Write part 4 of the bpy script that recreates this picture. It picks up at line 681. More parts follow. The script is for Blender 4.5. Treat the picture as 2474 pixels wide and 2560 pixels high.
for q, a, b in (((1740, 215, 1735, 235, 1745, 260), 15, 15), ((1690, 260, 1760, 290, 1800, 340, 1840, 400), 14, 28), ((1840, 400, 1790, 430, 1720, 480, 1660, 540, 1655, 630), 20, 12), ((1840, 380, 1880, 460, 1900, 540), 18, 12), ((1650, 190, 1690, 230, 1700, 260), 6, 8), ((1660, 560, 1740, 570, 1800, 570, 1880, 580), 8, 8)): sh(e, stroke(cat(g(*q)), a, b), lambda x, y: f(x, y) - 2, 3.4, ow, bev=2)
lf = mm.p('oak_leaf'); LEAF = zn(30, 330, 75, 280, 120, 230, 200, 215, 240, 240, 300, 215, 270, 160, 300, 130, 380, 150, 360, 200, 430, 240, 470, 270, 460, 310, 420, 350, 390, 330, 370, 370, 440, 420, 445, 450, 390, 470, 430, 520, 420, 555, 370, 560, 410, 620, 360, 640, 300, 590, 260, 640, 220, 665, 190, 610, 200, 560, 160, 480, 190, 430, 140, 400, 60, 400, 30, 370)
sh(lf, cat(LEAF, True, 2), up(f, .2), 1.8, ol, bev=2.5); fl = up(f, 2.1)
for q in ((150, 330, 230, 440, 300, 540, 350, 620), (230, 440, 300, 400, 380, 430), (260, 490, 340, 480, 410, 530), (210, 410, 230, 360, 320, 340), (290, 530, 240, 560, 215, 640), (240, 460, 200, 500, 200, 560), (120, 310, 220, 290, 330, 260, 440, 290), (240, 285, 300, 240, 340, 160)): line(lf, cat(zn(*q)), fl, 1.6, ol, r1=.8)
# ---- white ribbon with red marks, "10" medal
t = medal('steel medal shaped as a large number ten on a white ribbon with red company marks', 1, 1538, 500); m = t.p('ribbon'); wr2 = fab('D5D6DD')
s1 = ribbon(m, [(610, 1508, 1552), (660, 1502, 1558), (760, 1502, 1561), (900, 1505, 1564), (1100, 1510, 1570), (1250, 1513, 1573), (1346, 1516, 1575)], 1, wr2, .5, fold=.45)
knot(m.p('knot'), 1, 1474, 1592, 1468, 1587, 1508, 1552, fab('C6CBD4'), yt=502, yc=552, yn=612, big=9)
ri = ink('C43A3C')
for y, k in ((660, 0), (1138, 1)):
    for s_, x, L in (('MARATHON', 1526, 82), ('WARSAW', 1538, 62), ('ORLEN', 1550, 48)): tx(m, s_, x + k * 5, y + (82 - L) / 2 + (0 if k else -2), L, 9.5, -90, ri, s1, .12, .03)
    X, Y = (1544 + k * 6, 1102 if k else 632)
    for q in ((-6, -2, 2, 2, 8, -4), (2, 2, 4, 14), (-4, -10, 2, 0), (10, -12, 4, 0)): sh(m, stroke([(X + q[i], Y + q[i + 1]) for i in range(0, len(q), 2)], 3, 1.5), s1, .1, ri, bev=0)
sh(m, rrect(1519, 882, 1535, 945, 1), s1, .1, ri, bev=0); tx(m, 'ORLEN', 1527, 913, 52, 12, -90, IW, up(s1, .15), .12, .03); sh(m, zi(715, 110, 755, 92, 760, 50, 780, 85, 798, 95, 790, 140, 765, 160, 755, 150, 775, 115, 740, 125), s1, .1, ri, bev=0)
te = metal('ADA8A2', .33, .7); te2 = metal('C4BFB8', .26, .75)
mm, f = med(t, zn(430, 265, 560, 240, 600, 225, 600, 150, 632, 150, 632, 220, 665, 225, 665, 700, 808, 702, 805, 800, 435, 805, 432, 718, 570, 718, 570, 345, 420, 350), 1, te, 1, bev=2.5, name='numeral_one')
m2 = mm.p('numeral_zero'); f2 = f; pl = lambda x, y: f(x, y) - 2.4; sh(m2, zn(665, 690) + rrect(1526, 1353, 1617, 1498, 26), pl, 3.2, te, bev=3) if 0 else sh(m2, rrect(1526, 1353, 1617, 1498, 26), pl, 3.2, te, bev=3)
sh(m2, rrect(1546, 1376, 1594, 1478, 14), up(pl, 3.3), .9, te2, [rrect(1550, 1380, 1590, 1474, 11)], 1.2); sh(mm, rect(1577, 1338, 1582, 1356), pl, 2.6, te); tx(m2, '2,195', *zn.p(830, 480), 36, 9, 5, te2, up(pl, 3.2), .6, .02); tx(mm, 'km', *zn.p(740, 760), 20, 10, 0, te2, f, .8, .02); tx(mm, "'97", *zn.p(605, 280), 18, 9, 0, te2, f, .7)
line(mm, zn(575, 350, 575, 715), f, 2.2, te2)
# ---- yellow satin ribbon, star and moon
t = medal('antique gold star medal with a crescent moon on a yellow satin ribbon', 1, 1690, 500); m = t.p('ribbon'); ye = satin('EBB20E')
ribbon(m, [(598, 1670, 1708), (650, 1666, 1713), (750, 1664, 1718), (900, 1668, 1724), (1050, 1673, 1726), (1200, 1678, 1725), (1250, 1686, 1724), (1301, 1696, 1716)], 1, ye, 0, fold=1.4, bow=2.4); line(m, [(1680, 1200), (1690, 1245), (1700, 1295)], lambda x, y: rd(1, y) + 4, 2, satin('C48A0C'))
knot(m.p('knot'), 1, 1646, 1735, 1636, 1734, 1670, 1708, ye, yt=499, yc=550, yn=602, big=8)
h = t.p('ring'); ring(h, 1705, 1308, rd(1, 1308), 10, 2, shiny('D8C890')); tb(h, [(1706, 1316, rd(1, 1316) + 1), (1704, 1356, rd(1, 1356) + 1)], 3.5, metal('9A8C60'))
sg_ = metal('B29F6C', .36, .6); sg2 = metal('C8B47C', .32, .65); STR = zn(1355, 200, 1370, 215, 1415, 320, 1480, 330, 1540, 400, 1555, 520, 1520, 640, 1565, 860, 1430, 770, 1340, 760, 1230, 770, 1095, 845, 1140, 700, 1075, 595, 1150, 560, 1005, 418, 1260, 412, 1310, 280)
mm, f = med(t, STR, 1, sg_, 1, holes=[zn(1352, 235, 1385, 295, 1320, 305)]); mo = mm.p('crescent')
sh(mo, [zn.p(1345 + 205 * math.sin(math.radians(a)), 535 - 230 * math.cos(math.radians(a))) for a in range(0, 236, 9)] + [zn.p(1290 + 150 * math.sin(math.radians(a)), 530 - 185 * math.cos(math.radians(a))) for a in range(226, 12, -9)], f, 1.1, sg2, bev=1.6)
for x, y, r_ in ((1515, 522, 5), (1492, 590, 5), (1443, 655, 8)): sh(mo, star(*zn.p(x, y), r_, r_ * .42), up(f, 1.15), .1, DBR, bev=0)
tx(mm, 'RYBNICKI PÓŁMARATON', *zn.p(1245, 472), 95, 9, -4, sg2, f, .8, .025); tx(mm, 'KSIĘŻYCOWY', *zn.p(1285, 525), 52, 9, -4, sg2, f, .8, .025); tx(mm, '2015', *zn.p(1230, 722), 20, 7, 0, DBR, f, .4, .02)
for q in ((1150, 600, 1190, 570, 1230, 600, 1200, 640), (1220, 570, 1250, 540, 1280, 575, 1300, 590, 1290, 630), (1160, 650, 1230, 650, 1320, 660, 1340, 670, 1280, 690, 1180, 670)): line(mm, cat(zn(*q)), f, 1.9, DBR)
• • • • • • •
Extract all of the material exactly as it is written.

Write part 4 of the bpy script that recreates this picture. It picks up at line 681. More parts follow. The script is for Blender 4.5. Treat the picture as 2474 pixels wide and 2560 pixels high.
for q, a, b in (((1740, 215, 1735, 235, 1745, 260), 15, 15), ((1690, 260, 1760, 290, 1800, 340, 1840, 400), 14, 28), ((1840, 400, 1790, 430, 1720, 480, 1660, 540, 1655, 630), 20, 12), ((1840, 380, 1880, 460, 1900, 540), 18, 12), ((1650, 190, 1690, 230, 1700, 260), 6, 8), ((1660, 560, 1740, 570, 1800, 570, 1880, 580), 8, 8)): sh(e, stroke(cat(g(*q)), a, b), lambda x, y: f(x, y) - 2, 3.4, ow, bev=2)
lf = mm.p('oak_leaf'); LEAF = zn(30, 330, 75, 280, 120, 230, 200, 215, 240, 240, 300, 215, 270, 160, 300, 130, 380, 150, 360, 200, 430, 240, 470, 270, 460, 310, 420, 350, 390, 330, 370, 370, 440, 420, 445, 450, 390, 470, 430, 520, 420, 555, 370, 560, 410, 620, 360, 640, 300, 590, 260, 640, 220, 665, 190, 610, 200, 560, 160, 480, 190, 430, 140, 400, 60, 400, 30, 370)
sh(lf, cat(LEAF, True, 2), up(f, .2), 1.8, ol, bev=2.5); fl = up(f, 2.1)
for q in ((150, 330, 230, 440, 300, 540, 350, 620), (230, 440, 300, 400, 380, 430), (260, 490, 340, 480, 410, 530), (210, 410, 230, 360, 320, 340), (290, 530, 240, 560, 215, 640), (240, 460, 200, 500, 200, 560), (120, 310, 220, 290, 330, 260, 440, 290), (240, 285, 300, 240, 340, 160)): line(lf, cat(zn(*q)), fl, 1.6, ol, r1=.8)
# ---- white ribbon with red marks, "10" medal
t = medal('steel medal shaped as a large number ten on a white ribbon with red company marks', 1, 1538, 500); m = t.p('ribbon'); wr2 = fab('D5D6DD')
s1 = ribbon(m, [(610, 1508, 1552), (660, 1502, 1558), (760, 1502, 1561), (900, 1505, 1564), (1100, 1510, 1570), (1250, 1513, 1573), (1346, 1516, 1575)], 1, wr2, .5, fold=.45)
knot(m.p('knot'), 1, 1474, 1592, 1468, 1587, 1508, 1552, fab('C6CBD4'), yt=502, yc=552, yn=612, big=9)
ri = ink('C43A3C')
for y, k in ((660, 0), (1138, 1)):
    for s_, x, L in (('MARATHON', 1526, 82), ('WARSAW', 1538, 62), ('ORLEN', 1550, 48)): tx(m, s_, x + k * 5, y + (82 - L) / 2 + (0 if k else -2), L, 9.5, -90, ri, s1, .12, .03)
    X, Y = (1544 + k * 6, 1102 if k else 632)
    for q in ((-6, -2, 2, 2, 8, -4), (2, 2, 4, 14), (-4, -10, 2, 0), (10, -12, 4, 0)): sh(m, stroke([(X + q[i], Y + q[i + 1]) for i in range(0, len(q), 2)], 3, 1.5), s1, .1, ri, bev=0)
sh(m, rrect(1519, 882, 1535, 945, 1), s1, .1, ri, bev=0); tx(m, 'ORLEN', 1527, 913, 52, 12, -90, IW, up(s1, .15), .12, .03); sh(m, zi(715, 110, 755, 92, 760, 50, 780, 85, 798, 95, 790, 140, 765, 160, 755, 150, 775, 115, 740, 125), s1, .1, ri, bev=0)
te = metal('ADA8A2', .33, .7); te2 = metal('C4BFB8', .26, .75)
mm, f = med(t, zn(430, 265, 560, 240, 600, 225, 600, 150, 632, 150, 632, 220, 665, 225, 665, 700, 808, 702, 805, 800, 435, 805, 432, 718, 570, 718, 570, 345, 420, 350), 1, te, 1, bev=2.5, name='numeral_one')
m2 = mm.p('numeral_zero'); f2 = f; pl = lambda x, y: f(x, y) - 2.4; sh(m2, zn(665, 690) + rrect(1526, 1353, 1617, 1498, 26), pl, 3.2, te, bev=3) if 0 else sh(m2, rrect(1526, 1353, 1617, 1498, 26), pl, 3.2, te, bev=3)
sh(m2, rrect(1546, 1376, 1594, 1478, 14), up(pl, 3.3), .9, te2, [rrect(1550, 1380, 1590, 1474, 11)], 1.2); sh(mm, rect(1577, 1338, 1582, 1356), pl, 2.6, te); tx(m2, '2,195', *zn.p(830, 480), 36, 9, 5, te2, up(pl, 3.2), .6, .02); tx(mm, 'km', *zn.p(740, 760), 20, 10, 0, te2, f, .8, .02); tx(mm, "'97", *zn.p(605, 280), 18, 9, 0, te2, f, .7)
line(mm, zn(575, 350, 575, 715), f, 2.2, te2)
# ---- yellow satin ribbon, star and moon
t = medal('antique gold star medal with a crescent moon on a yellow satin ribbon', 1, 1690, 500); m = t.p('ribbon'); ye = satin('EBB20E')
ribbon(m, [(598, 1670, 1708), (650, 1666, 1713), (750, 1664, 1718), (900, 1668, 1724), (1050, 1673, 1726), (1200, 1678, 1725), (1250, 1686, 1724), (1301, 1696, 1716)], 1, ye, 0, fold=1.4, bow=2.4); line(m, [(1680, 1200), (1690, 1245), (1700, 1295)], lambda x, y: rd(1, y) + 4, 2, satin('C48A0C'))
knot(m.p('knot'), 1, 1646, 1735, 1636, 1734, 1670, 1708, ye, yt=499, yc=550, yn=602, big=8)
h = t.p('ring'); ring(h, 1705, 1308, rd(1, 1308), 10, 2, shiny('D8C890')); tb(h, [(1706, 1316, rd(1, 1316) + 1), (1704, 1356, rd(1, 1356) + 1)], 3.5, metal('9A8C60'))
sg_ = metal('B29F6C', .36, .6); sg2 = metal('C8B47C', .32, .65); STR = zn(1355, 200, 1370, 215, 1415, 320, 1480, 330, 1540, 400, 1555, 520, 1520, 640, 1565, 860, 1430, 770, 1340, 760, 1230, 770, 1095, 845, 1140, 700, 1075, 595, 1150, 560, 1005, 418, 1260, 412, 1310, 280)
mm, f = med(t, STR, 1, sg_, 1, holes=[zn(1352, 235, 1385, 295, 1320, 305)]); mo = mm.p('crescent')
sh(mo, [zn.p(1345 + 205 * math.sin(math.radians(a)), 535 - 230 * math.cos(math.radians(a))) for a in range(0, 236, 9)] + [zn.p(1290 + 150 * math.sin(math.radians(a)), 530 - 185 * math.cos(math.radians(a))) for a in range(226, 12, -9)], f, 1.1, sg2, bev=1.6)
for x, y, r_ in ((1515, 522, 5), (1492, 590, 5), (1443, 655, 8)): sh(mo, star(*zn.p(x, y), r_, r_ * .42), up(f, 1.15), .1, DBR, bev=0)
tx(mm, 'RYBNICKI PÓŁMARATON', *zn.p(1245, 472), 95, 9, -4, sg2, f, .8, .025); tx(mm, 'KSIĘŻYCOWY', *zn.p(1285, 525), 52, 9, -4, sg2, f, .8, .025); tx(mm, '2015', *zn.p(1230, 722), 20, 7, 0, DBR, f, .4, .02)
for q in ((1150, 600, 1190, 570, 1230, 600, 1200, 640), (1220, 570, 1250, 540, 1280, 575, 1300, 590, 1290, 630), (1160, 650, 1230, 650, 1320, 660, 1340, 670, 1280, 690, 1180, 670)): line(mm, cat(zn(*q)), f, 1.9, DBR)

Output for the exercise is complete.